Version Control

Author

The Turing Way Community

Prerequisites

Prerequisite Importance Notes
Experience with the command line Helpful

Recommended Skill Level: Beginner-Intermediate

Summary

No matter how your group is organized, the work of many contributors needs to be managed into a single set of shared working documents. Version control is an approach to record changes made in a file or set of files over time so that you and your collaborators can track their history, review any changes, and revert or go back to earlier versions. Management of changes or revisions to any types of information made in a file or project is called versioning.

In this chapter, we discuss the best practices that are relevant regardless of tools. Versioning practices mainly come from managing changes in the code repositories. However, in reality, you can use version control for nearly any type of file on a computer. For example, when writing a paper with multiple collaborators, version control can help track what changed, who changed them, and what updates were made.

Different version control systems can be used through a program with a graphical user interface, web browser-based applications, or command-line tools. We have all seen a simple file versioning approach where different versions of a file are stored with a different name. Tools such as Google Drive and Dropbox offer platforms to update files and share them with others in real-time, collaboratively. More sophisticated version control system exists within tools like Google docs or HackMD. These allow collaborators to update files while storing each version in its version history (we will discuss this in detail). Advanced version control systems (VCS) such as Git, Mercurial, and SVN provide much more powerful tools.

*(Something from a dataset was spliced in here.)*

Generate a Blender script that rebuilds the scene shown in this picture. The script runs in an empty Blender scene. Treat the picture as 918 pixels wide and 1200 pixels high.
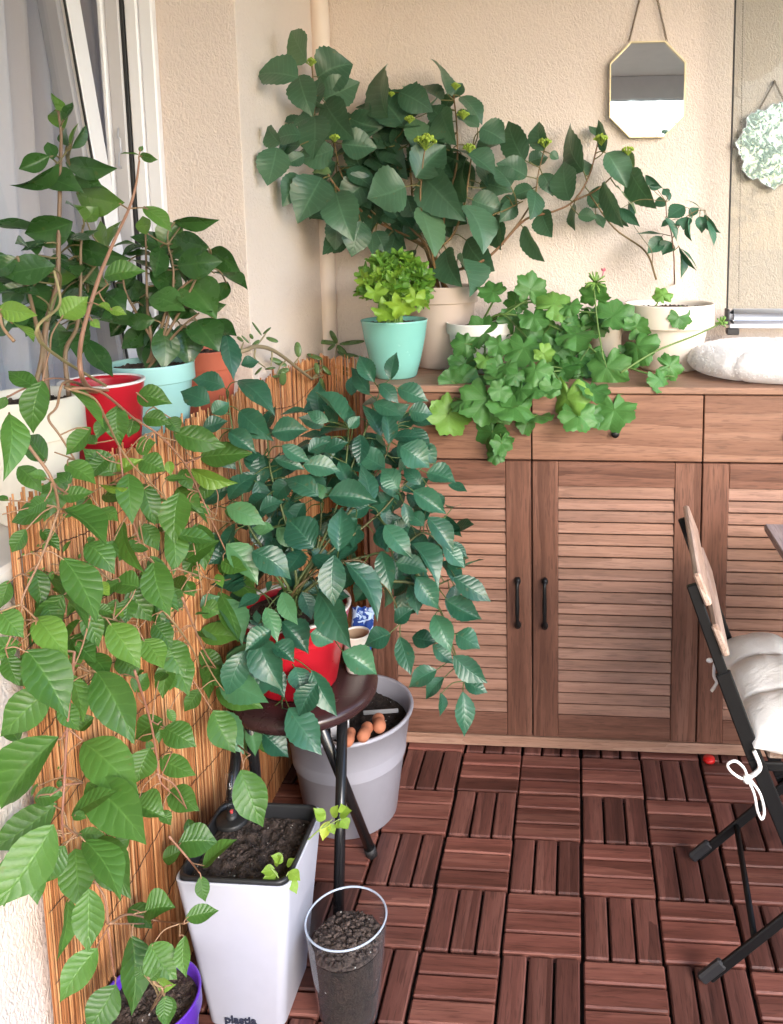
import bpy, math, random
import numpy as np
random.seed(7); rng=np.random.default_rng(7)
R=math.radians
S=bpy.context.scene
COL=S.collection

# ---------------------------------------------------------------- camera
F,CX,CY,YAW,PITCH,ROLL=984.29,599.7,400.56,-.0774,.1337,.0074
CAM=np.array([-.0149,-1.8373,1.3328])
def _rot():
    cy,sy=math.cos(YAW),math.sin(YAW); cp,sp=math.cos(PITCH),math.sin(PITCH); cr,sr=math.cos(ROLL),math.sin(ROLL)
    f=np.array([sy,cy,0.]); r=np.array([cy,-sy,0.]); fw=f*cp+np.array([0,0,-sp]); d=np.cross(fw,r)
    return np.array([r*cr+d*sr,-r*sr+d*cr,fw])
M=_rot()
from mathutils import Matrix, Vector
cd=bpy.data.cameras.new('camera'); cam=bpy.data.objects.new('camera',cd); COL.objects.link(cam); S.camera=cam
mw=Matrix.Identity(4)
for i in range(3):
    mw[i][0]=M[0][i]; mw[i][1]=-M[1][i]; mw[i][2]=-M[2][i]; mw[i][3]=CAM[i]
cam.matrix_world=mw
cd.sensor_fit='HORIZONTAL'; cd.sensor_width=36; cd.lens=F/918*36
cd.shift_x=-(CX-459)/918; cd.shift_y=-(600-CY)/918
cd.clip_start=.05; cd.clip_end=2000
# photograph measurements -> world points
def ray(u,v): return M.T@np.array([(u-CX)/F,(v-CY)/F,1.])
def aX(u,v,X): r=ray(u,v); return CAM+r*(X-CAM[0])/r[0]
def aY(u,v,Y): r=ray(u,v); return CAM+r*(Y-CAM[1])/r[1]
def aZ(u,v,Z): r=ray(u,v); return CAM+r*(Z-CAM[2])/r[2]
def aD(u,v,D): return CAM+ray(u,v)*D
def dep(P): return float(M[2]@(np.asarray(P)-CAM))

# ---------------------------------------------------------------- world, sun, exposure
W=bpy.data.worlds.new("World"); S.world=W; W.use_nodes=True
SUN_EL,SUN_AZ=R(27),R(56)          # azimuth: from +X towards -Y
nt=W.node_tree; bg=nt.nodes['Background']; sk=nt.nodes.new('ShaderNodeTexSky')
sk.sky_type='NISHITA'; sk.sun_disc=False; sk.sun_elevation=SUN_EL; sk.sun_rotation=R(90)+SUN_AZ
sk.air_density=1.0; sk.dust_density=1.0; sk.ozone_density=1.0
nt.links.new(sk.outputs[0],bg.inputs[0]); bg.inputs[1].default_value=.15
sl=bpy.data.lights.new('sun','SUN'); sl.energy=.65; sl.angle=R(26); sl.color=(1,.95,.91)
so=bpy.data.objects.new('sun',sl); COL.objects.link(so)
sd=Vector((math.cos(SUN_AZ)*math.cos(SUN_EL),-math.sin(SUN_AZ)*math.cos(SUN_EL),math.sin(SUN_EL)))
so.rotation_euler=sd.to_track_quat('Z','Y').to_euler(); so.location=(4,-4,6)
vs=S.view_settings; vs.view_transform='Standard'; vs.look='None'; vs.gamma=1; vs.exposure=2.36; vs.use_curve_mapping=False
S.cycles.max_bounces=8; S.cycles.diffuse_bounces=5; S.cycles.glossy_bounces=4; S.cycles.transparent_max_bounces=12; S.cycles.transmission_bounces=6
S.cycles.caustics_reflective=False; S.cycles.caustics_refractive=False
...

This chapter aims to cover the general principles underpinning all the advanced version control systems and best practice which applies for all such systems. We discuss many tools and features; however, we encourage readers to use features that are useful for their work and tools they are comfortable with. Most instructions given in this chapter will also be geared towards Git, which is most commonly used by researchers, and a web-based Git repository hosting service, GitHub, which facilitates online collaborations.

Later in this chapter, we also discuss version control for data, which is applied to keep track of revisions of large amounts of data, especially when working collaboratively. It is useful to know that data can be volatile and versioning them can improve the reproducibility of your scientific analyses.

The Turing Way project illustration by Scriberia. Used under a CC-BY 4.0 licence. DOI: 10.5281/zenodo.3332807.

Motivation and Background

Version control helps us understand what changes we made in the past or why we did a specific analysis in the way we did it, even weeks or months later. With the help of comments and commit messages, each version can explain what changes it contains compared to the previous versions. This is helpful when we share our analysis (not only data), and make it auditable or reproducible - which is good scientific practice.

A version control system neatly stores a history of changes and who made them, so while it is still easy to access them, your working directory is not cluttered by the debris of previous versions that are necessary to keep just in case. Similarly, with version control, there is no need to leave chunks of code commented should you ever need to come back to an old version again.

Finally, version control is invaluable for collaborative projects where different people work on the same code simultaneously and build on each other’s work. It allows the changes made by different people to be tracked and can automatically combine people’s work while saving a great deal of painstaking effort to do so manually. Using version control for your research project means that your work is totally transparent, and because all your actions are recorded, it enables others to reproduce your studies. Moreover, version control hosting services such as Github novice motivation provide a way to communicate and collaborate in a more structured way, such as in pull requests, code reviews, and issues.